Here's Wikipedia. I think we can agree it's a better source. Federalist Paper 68 describes explicitly why the electoral college was designed.

https://en.wikipedia.org/wiki/Federalist_No._68#Hamilton.27s...

Edit: also, wikipedia addresses the slavery agenda just above where I cited it. Note the three fifths compromise, which benefited the slaveholding states under the EC, and the actual reasons for the EC given in the section I referenced.



Sorry, no, your link actually supports my point.

> The interests of slaveholding states may have influenced the choice of the Electoral College as the mode of electing the president. James Wilson proposed a direct election by the people, but gained no support and it was decided the president was to be elected by congress. When the entire draft of the constitution was considered, Gouverneur Morris brought the debate back up and decided he too wanted the people to choose the president. James Madison agreed that election of the people at large was the best way to go about electing the president, but he knew that the less populous slave states would not be influential under such a system, and he backed the Electoral College. Another factor here was the so-called Three-Fifths Compromise, which gave added power to the slaveholding states under the Electoral College which they would not have had under any likely form of popular vote.[1]

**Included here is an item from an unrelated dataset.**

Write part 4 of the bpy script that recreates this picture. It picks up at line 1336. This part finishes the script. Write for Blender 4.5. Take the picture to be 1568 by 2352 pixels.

This is clear recognition that the electoral college was seen as amenable to the interests of the less populous slave-holding states. The 3/5 compromise increased the number of representatives for slaveholding states relative, and number of representatives is a factor in the number of electors to the college.

Moreover, simply because Hamilton claims something in a Federalist paper does not mean it was the only consideration in the support of an electoral college. Wikipedia (incidentally, no, I do not agree it is a better source at all) even supports this point by noting that Madison supported direct election, as did James Wilson and Governeur Morris. Madison noticed that the slaveholding states would not consent to such a method of election.

Your claim could not be more wrong and you are twisting the evidence to unequivocally deny an argument there is very real evidence for.